[WHAT YOU NEED TO DO]:
Copy out every line that contains "objects".

[DATA EXCERPT]:

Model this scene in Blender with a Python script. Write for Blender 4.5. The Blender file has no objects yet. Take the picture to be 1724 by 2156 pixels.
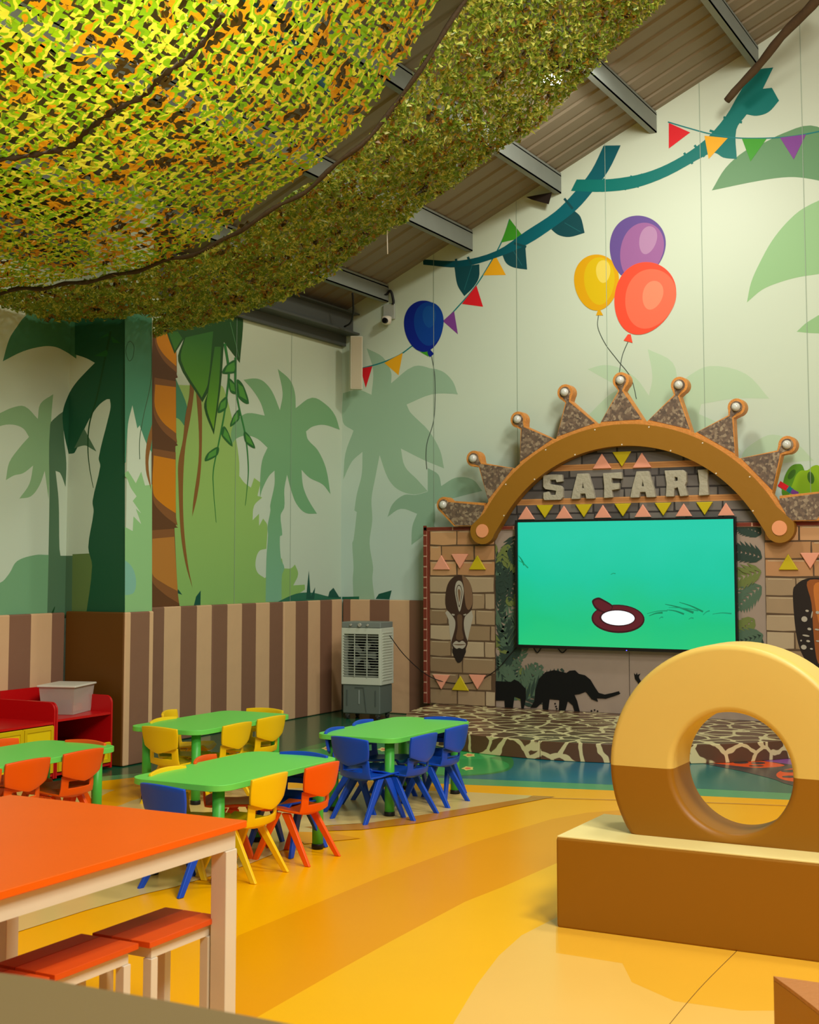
import bpy, bmesh, math, random
from mathutils import Vector, Matrix, noise
from mathutils.geometry import tessellate_polygon
random.seed(7)
PI = math.pi
scn = bpy.context.scene
COL = scn.collection

# ------------------------------------------------------------------ camera
F, CX, CY = 2834.0, 857.0, 966.0
YAW, PITCH = math.atan(1523 / 2834.0), math.atan(224 / 2834.0)
CAM = Vector((7.656, -12.714, 1.57))
fw = Vector((-math.sin(YAW) * math.cos(PITCH), math.cos(YAW) * math.cos(PITCH), math.sin(PITCH)))
rt = Vector((math.cos(YAW), math.sin(YAW), 0)); up = rt.cross(fw)
cd = bpy.data.cameras.new('camera'); cam = bpy.data.objects.new('camera', cd); COL.objects.link(cam)
m = Matrix((rt, up, -fw)).transposed().to_4x4(); m.translation = CAM; cam.matrix_world = m
cd.sensor_fit = 'VERTICAL'; cd.sensor_height = 36; cd.lens = F * 36 / 2156
cd.shift_x = -(CX - 862) / 2156; cd.shift_y = (CY - 1078) / 2156
cd.clip_start = .05
cd.dof.use_dof = True; cd.dof.focus_distance = 8.0; cd.dof.aperture_fstop = 8.0
scn.camera = cam

# ------------------------------------------------------------------ light
scn.view_settings.view_transform = 'Standard'; scn.view_settings.look = 'None'
scn.view_settings.gamma = 1; scn.view_settings.use_curve_mapping = False
scn.view_settings.exposure = -0.85
w = bpy.data.worlds.new('world'); scn.world = w; w.use_nodes = True
w.node_tree.nodes['Background'].inputs[0].default_value = (1, .98, .92, 1)
w.node_tree.nodes['Background'].inputs[1].default_value = .50

def area(loc, size, energy, target, col=(1, .965, .88), sy=None):
    l = bpy.data.lights.new('ceiling_lamp_light', 'AREA'); l.energy = energy; l.size = size; l.color = col
    if sy: l.shape = 'RECTANGLE'; l.size_y = sy
    o = bpy.data.objects.new('ceiling_lamp_light', l); COL.objects.link(o); o.location = loc
    o.rotation_euler = (Vector(target) - Vector(loc)).to_track_quat('-Z', 'Y').to_euler()
    return o
area((6.8, -5.6, 6.6), 1.0, 270, (4.6, -2.0, 0))
area((8.6, -8.6, 6.3), 1.0, 480, (5.0, -7.0, 0))
area((3.2, -7.8, 5.55), .9, 155, (3.0, -7.6, 0))
area((9.5, -11.5, 5.6), 1.2, 480, (3, -6.0, 1.0))
area((3.95, -2.2, 5.75), .35, 120, (3.2, -.6, 1.6))

# ------------------------------------------------------------------ pixel of the photograph -> point on a real plane
def ray(px, py): return fw + rt * ((px - CX) / F) - up * ((py - CY) / F)
def onz(px, py, z=0.0):
    d = ray(px, py); return CAM + d * ((z - CAM.z) / d.z)
def onx(px, py, x=0.0):
    d = ray(px, py); return CAM + d * ((x - CAM.x) / d.x)
def ony(px, py, y=0.0):
    d = ray(px, py); return CAM + d * ((y - CAM.y) / d.y)

# ------------------------------------------------------------------ materials
def lin(c): return tuple((v / 255 / 12.92) if v / 255 <= .04045 else ((v / 255 + .055) / 1.055) ** 2.4 for v in c)
MATS = {}
def mat(rgb, rough=.6, spec=.3, bump=0, bscale=40, var=0, vscale=6, metal=0, coat=0, name=None):
    key = (rgb, rough, spec, bump, bscale, var, metal, coat)
    if key in MATS: return MATS[key]
    M = bpy.data.materials.new(name or 'paint'); M.use_nodes = True
    nt = M.node_tree; b = nt.nodes['Principled BSDF']; L = nt.links
    c = lin(rgb)
    b.inputs['Base Color'].default_value = (*c, 1); b.inputs['Roughness'].default_value = rough
    b.inputs['Specular IOR Level'].default_value = spec; b.inputs['Metallic'].default_value = metal
    b.inputs['Coat Weight'].default_value = coat; b.inputs['Coat Roughness'].default_value = .15
    tc = nt.nodes.new('ShaderNodeTexCoord')
    if var:
        n = nt.nodes.new('ShaderNodeTexNoise'); n.inputs['Scale'].default_value = vscale; n.inputs['Detail'].default_value = 5
        L.new(tc.outputs['Object'], n.inputs['Vector'])
        mr = nt.nodes.new('ShaderNodeMapRange'); mr.inputs[3].default_value = 1 - var; mr.inputs[4].default_value = 1 + var
        L.new(n.outputs['Fac'], mr.inputs[0])
        mx = nt.nodes.new('ShaderNodeVectorMath'); mx.operation = 'SCALE'; mx.inputs[0].default_value = c
        L.new(mr.outputs[0], mx.inputs['Scale']); L.new(mx.outputs[0], b.inputs['Base Color'])
    if bump:
        n = nt.nodes.new('ShaderNodeTexNoise'); n.inputs['Scale'].default_value = bscale; n.inputs['Detail'].default_value = 3
        L.new(tc.outputs['Object'], n.inputs['Vector'])
        bp = nt.nodes.new('ShaderNodeBump'); bp.inputs['Strength'].default_value = bump; bp.inputs['Distance'].default_value = .01
        L.new(n.outputs['Fac'], bp.inputs['Height']); L.new(bp.outputs[0], b.inputs['Normal'])
    MATS[key] = M
    return M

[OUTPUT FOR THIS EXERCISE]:
Model this scene in Blender with a Python script. Write for Blender 4.5. The Blender file has no objects yet. Take the picture to be 1724 by 2156 pixels.
cd = bpy.data.cameras.new('camera'); cam = bpy.data.objects.new('camera', cd); COL.objects.link(cam)
    o = bpy.data.objects.new('ceiling_lamp_light', l); COL.objects.link(o); o.location = loc